Bruce Conner
BOMBHEAD, 2002/1989
Pigment on RC photo and Somerset paper, acrylic
32 x 25 in
Edition of 20 (10 on RC photo, 10 on Somerset)
Sold out

Edition Information

BOMBHEAD was originally conceived as a newspaper and photocopy collage by Bruce Conner in 1989. This edition of BOMBHEAD was scanned using the original negatives of a portrait of Bruce Conner by Edmund Shea and an atomic bomb photo from the National Archives, Library of Congress. It was digitally edited by Bruce Conner and Donald Farnsworth at Magnolia Editions in Oakland, California. The printing was done on an Epson 9600 piezo printer using gray and black pigmented ink. Bruce Conner accidentally hand painted the drop of blood on the atomic symbol on the tie with acrylic paint.

Bruce Conner
Walker Art Center

For the past four decades, Bruce Conner’s work has defied easy categorization. [Bruce Conner recently participated] at the Walker as part of the exhibition Beat Culture and the New America: 1950-1965, he is perhaps best known for his landmark assemblages and kinetic, short films of the 1950s and 1960s. But Conner has also done extraordinary work in painting, drawing, sculpture, collage, printmaking, and photography. Today Conner is recognized as one of the most influential artists of his generation. 2000 BC: THE BRUCE CONNER STORY PART II presents some 150 works in a broad range of media to provide a much-needed introduction to the variety of work by this prolific artist. However, it is not a retrospective. As the exhibition title suggests, there are many other parts to the Bruce Conner story, as yet untold. This one places special emphasis on his filmmaking and his exploration of the physical, metaphorical, and metaphysical properties of light and dark.

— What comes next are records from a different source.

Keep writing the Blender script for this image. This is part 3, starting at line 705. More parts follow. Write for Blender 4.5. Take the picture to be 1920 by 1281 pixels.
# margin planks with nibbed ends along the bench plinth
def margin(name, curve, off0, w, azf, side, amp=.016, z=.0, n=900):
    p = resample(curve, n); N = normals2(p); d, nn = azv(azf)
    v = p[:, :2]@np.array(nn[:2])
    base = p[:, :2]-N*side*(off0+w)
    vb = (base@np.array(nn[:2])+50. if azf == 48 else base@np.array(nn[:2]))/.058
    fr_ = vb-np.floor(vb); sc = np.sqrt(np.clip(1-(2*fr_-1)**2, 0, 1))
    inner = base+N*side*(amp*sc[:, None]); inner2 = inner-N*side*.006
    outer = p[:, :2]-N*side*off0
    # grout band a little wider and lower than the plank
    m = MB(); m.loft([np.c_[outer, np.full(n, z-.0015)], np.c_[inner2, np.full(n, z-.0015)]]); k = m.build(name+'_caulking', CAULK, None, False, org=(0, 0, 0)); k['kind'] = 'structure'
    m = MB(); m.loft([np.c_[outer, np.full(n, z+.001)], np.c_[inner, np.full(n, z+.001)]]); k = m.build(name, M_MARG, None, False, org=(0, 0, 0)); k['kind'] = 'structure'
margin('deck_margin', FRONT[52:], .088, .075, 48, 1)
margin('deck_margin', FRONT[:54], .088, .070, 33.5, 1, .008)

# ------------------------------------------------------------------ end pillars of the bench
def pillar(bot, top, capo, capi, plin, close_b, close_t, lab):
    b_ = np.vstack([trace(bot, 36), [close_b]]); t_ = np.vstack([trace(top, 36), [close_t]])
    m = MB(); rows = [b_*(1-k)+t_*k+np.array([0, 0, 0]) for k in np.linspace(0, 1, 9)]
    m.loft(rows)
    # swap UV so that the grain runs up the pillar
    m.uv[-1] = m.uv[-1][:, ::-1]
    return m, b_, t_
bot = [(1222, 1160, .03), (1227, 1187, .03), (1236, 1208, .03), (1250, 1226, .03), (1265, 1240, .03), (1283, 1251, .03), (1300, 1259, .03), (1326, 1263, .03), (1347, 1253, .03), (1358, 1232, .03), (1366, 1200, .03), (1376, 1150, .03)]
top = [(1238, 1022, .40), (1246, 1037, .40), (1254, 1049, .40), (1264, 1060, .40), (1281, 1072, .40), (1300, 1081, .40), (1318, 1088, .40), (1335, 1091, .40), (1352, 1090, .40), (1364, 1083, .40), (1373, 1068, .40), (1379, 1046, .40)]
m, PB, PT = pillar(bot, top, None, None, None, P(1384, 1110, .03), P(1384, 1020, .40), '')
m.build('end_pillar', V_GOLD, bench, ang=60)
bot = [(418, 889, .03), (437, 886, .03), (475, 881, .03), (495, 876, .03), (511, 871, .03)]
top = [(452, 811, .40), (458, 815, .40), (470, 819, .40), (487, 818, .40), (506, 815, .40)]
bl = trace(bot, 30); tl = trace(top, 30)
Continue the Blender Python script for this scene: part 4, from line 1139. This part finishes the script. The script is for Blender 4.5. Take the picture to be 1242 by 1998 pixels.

Born in Kansas and later associated with the 1950s renaissance of poetry and visual art in San Francisco, Conner first attracted public attention with his moody nylon-shrouded assemblages–complex sculptures of such found objects as women’s stockings, costume jewelry, bicycle wheels, and broken dolls, often combined with collaged or painted surfaces. Erotically charged and tinged with echoes of both the Surrealist tradition and San Francisco’s Victorian past, his assemblages–such as RATBASTARD (1958) and THE BRIDE (1960)–resonate with themes of beauty, death, and the loss of innocence and established him as one of the leading figures in the international assemblage movement.

After a yearlong sojourn in Mexico, Conner returned to California and became an active force of the 1960s San Francisco counterculture. Included in this exhibition are examples of his intricate black-and-white mandala drawings as well as his elaborate collages made from scraps of 19th-century engravings, which remain icons of the period’s sensory-based spirituality. During the 1970s, Conner focused on drawing and photography, producing the dramatic, life-sized photograms from the ANGELS series (1973-1975) as well as intimately scaled inkblot drawings such as DREAM TIME IN TOTEM LAND (1975). In recent years, the artist has continued to work on a small scale, producing collages and inkblot drawings that sustain an original sensibility with a refreshing new perspective.

If Conner’s assemblages probed beneath the turbulent 1950s and 1960s, then his films from the same period further revealed the roots of this troubled American psyche. In 1958 he began making short movies in a style that established him as one of the most important figures in postwar independent filmmaking. His innovative technique can be best seen in his first film, A MOVIE (1958), an editing tour-de-force made entirely by piecing together scraps of B-movie condensations, newsreels, novelty shorts, and other pre-existing footage. His subsequent films are most often fast-paced collages of found and new footage, and he was among the first to use pop music for film sound tracks. Conner’s films have inspired generations of filmmakers and are now considered to be the precursors of the music video genre.